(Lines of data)

● ● ● ●

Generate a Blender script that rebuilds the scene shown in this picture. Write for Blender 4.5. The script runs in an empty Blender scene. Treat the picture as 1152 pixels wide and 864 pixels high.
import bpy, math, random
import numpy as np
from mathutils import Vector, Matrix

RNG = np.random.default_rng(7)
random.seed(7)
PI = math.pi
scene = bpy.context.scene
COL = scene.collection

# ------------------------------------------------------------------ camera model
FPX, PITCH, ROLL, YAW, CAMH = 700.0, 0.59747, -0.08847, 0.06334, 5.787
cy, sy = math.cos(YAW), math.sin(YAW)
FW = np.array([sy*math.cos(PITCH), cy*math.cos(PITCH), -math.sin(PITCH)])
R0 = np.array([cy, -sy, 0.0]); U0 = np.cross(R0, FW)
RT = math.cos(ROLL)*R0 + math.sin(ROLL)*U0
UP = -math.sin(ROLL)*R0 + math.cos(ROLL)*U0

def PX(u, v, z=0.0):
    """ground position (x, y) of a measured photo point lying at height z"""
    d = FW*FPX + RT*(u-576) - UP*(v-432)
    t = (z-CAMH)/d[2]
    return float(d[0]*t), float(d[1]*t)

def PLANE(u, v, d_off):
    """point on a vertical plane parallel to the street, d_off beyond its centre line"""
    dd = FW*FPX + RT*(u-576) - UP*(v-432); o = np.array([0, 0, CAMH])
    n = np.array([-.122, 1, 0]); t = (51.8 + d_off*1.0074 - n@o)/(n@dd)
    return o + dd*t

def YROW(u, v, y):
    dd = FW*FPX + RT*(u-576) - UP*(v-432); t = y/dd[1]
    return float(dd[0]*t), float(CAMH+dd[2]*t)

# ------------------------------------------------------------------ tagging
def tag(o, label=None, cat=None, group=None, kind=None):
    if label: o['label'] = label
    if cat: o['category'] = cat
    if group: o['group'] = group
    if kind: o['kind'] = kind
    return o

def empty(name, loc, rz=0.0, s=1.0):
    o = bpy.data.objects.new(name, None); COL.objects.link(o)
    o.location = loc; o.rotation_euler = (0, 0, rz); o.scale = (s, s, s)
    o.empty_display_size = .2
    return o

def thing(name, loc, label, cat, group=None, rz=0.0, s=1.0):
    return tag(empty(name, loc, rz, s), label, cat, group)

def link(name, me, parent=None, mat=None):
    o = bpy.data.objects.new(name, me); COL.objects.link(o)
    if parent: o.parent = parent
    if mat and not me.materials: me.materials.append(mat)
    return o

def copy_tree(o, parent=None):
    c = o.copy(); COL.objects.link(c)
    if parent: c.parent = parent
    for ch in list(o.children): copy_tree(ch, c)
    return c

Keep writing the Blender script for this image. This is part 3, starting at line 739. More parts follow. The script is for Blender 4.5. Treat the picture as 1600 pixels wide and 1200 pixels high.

● ● ● ●

AIM
Copy out each record, keeping every word as it is.

SOLUTION
Generate a Blender script that rebuilds the scene shown in this picture. Write for Blender 4.5. The script runs in an empty Blender scene. Treat the picture as 1152 pixels wide and 864 pixels high.
import bpy, math, random
import numpy as np
from mathutils import Vector, Matrix

RNG = np.random.default_rng(7)
random.seed(7)
PI = math.pi
scene = bpy.context.scene
COL = scene.collection

# ------------------------------------------------------------------ camera model
FPX, PITCH, ROLL, YAW, CAMH = 700.0, 0.59747, -0.08847, 0.06334, 5.787
cy, sy = math.cos(YAW), math.sin(YAW)
FW = np.array([sy*math.cos(PITCH), cy*math.cos(PITCH), -math.sin(PITCH)])
R0 = np.array([cy, -sy, 0.0]); U0 = np.cross(R0, FW)
RT = math.cos(ROLL)*R0 + math.sin(ROLL)*U0
UP = -math.sin(ROLL)*R0 + math.cos(ROLL)*U0

def PX(u, v, z=0.0):
    """ground position (x, y) of a measured photo point lying at height z"""
    d = FW*FPX + RT*(u-576) - UP*(v-432)
    t = (z-CAMH)/d[2]
    return float(d[0]*t), float(d[1]*t)

def PLANE(u, v, d_off):
    """point on a vertical plane parallel to the street, d_off beyond its centre line"""
    dd = FW*FPX + RT*(u-576) - UP*(v-432); o = np.array([0, 0, CAMH])
    n = np.array([-.122, 1, 0]); t = (51.8 + d_off*1.0074 - n@o)/(n@dd)
    return o + dd*t

def YROW(u, v, y):
    dd = FW*FPX + RT*(u-576) - UP*(v-432); t = y/dd[1]
    return float(dd[0]*t), float(CAMH+dd[2]*t)

# ------------------------------------------------------------------ tagging
def tag(o, label=None, cat=None, group=None, kind=None):
    if label: o['label'] = label
    if cat: o['category'] = cat
    if group: o['group'] = group
    if kind: o['kind'] = kind
    return o

def empty(name, loc, rz=0.0, s=1.0):
    o = bpy.data.objects.new(name, None); COL.objects.link(o)
    o.location = loc; o.rotation_euler = (0, 0, rz); o.scale = (s, s, s)
    o.empty_display_size = .2
    return o

def thing(name, loc, label, cat, group=None, rz=0.0, s=1.0):
    return tag(empty(name, loc, rz, s), label, cat, group)

def link(name, me, parent=None, mat=None):
    o = bpy.data.objects.new(name, me); COL.objects.link(o)
    if parent: o.parent = parent
    if mat and not me.materials: me.materials.append(mat)
    return o

def copy_tree(o, parent=None):
    c = o.copy(); COL.objects.link(c)
    if parent: c.parent = parent
    for ch in list(o.children): copy_tree(ch, c)
    return c

Keep writing the Blender script for this image. This is part 3, starting at line 739. More parts follow. The script is for Blender 4.5. Treat the picture as 1600 pixels wide and 1200 pixels high.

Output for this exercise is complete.